━━━━━ Dataset content

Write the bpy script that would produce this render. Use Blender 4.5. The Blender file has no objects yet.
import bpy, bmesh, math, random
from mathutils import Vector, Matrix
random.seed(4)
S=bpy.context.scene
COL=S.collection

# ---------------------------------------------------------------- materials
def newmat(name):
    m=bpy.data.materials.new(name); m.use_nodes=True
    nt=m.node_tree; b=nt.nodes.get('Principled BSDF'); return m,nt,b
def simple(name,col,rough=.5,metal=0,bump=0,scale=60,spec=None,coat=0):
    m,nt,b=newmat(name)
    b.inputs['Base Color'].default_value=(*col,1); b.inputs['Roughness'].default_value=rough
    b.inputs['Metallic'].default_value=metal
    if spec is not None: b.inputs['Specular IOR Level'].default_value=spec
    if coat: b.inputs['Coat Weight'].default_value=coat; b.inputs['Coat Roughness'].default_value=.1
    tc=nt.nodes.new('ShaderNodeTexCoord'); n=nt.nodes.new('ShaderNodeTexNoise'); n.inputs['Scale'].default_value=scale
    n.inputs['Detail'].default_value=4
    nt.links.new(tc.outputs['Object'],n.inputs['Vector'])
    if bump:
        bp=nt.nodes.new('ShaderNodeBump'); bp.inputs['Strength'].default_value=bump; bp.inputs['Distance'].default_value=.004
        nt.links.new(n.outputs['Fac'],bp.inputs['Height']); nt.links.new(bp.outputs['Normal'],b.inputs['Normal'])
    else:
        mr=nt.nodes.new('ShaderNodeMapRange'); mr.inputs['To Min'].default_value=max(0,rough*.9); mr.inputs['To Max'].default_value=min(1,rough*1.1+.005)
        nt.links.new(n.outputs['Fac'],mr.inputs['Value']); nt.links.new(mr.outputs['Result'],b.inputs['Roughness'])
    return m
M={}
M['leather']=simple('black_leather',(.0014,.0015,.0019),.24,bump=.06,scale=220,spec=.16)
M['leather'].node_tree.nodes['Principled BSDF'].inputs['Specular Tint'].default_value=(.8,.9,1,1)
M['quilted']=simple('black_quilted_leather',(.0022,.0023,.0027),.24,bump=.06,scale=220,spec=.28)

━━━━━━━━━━

• [Stated exercise]:
Write out the data exactly as it stands.

• [Correct output]:
Write the bpy script that would produce this render. Use Blender 4.5. The Blender file has no objects yet.
import bpy, bmesh, math, random
from mathutils import Vector, Matrix
random.seed(4)
S=bpy.context.scene
COL=S.collection

# ---------------------------------------------------------------- materials
def newmat(name):
    m=bpy.data.materials.new(name); m.use_nodes=True
    nt=m.node_tree; b=nt.nodes.get('Principled BSDF'); return m,nt,b
def simple(name,col,rough=.5,metal=0,bump=0,scale=60,spec=None,coat=0):
    m,nt,b=newmat(name)
    b.inputs['Base Color'].default_value=(*col,1); b.inputs['Roughness'].default_value=rough
    b.inputs['Metallic'].default_value=metal
    if spec is not None: b.inputs['Specular IOR Level'].default_value=spec
    if coat: b.inputs['Coat Weight'].default_value=coat; b.inputs['Coat Roughness'].default_value=.1
    tc=nt.nodes.new('ShaderNodeTexCoord'); n=nt.nodes.new('ShaderNodeTexNoise'); n.inputs['Scale'].default_value=scale
    n.inputs['Detail'].default_value=4
    nt.links.new(tc.outputs['Object'],n.inputs['Vector'])
    if bump:
        bp=nt.nodes.new('ShaderNodeBump'); bp.inputs['Strength'].default_value=bump; bp.inputs['Distance'].default_value=.004
        nt.links.new(n.outputs['Fac'],bp.inputs['Height']); nt.links.new(bp.outputs['Normal'],b.inputs['Normal'])
    else:
        mr=nt.nodes.new('ShaderNodeMapRange'); mr.inputs['To Min'].default_value=max(0,rough*.9); mr.inputs['To Max'].default_value=min(1,rough*1.1+.005)
        nt.links.new(n.outputs['Fac'],mr.inputs['Value']); nt.links.new(mr.outputs['Result'],b.inputs['Roughness'])
    return m
M={}
M['leather']=simple('black_leather',(.0014,.0015,.0019),.24,bump=.06,scale=220,spec=.16)
M['leather'].node_tree.nodes['Principled BSDF'].inputs['Specular Tint'].default_value=(.8,.9,1,1)
M['quilted']=simple('black_quilted_leather',(.0022,.0023,.0027),.24,bump=.06,scale=220,spec=.28)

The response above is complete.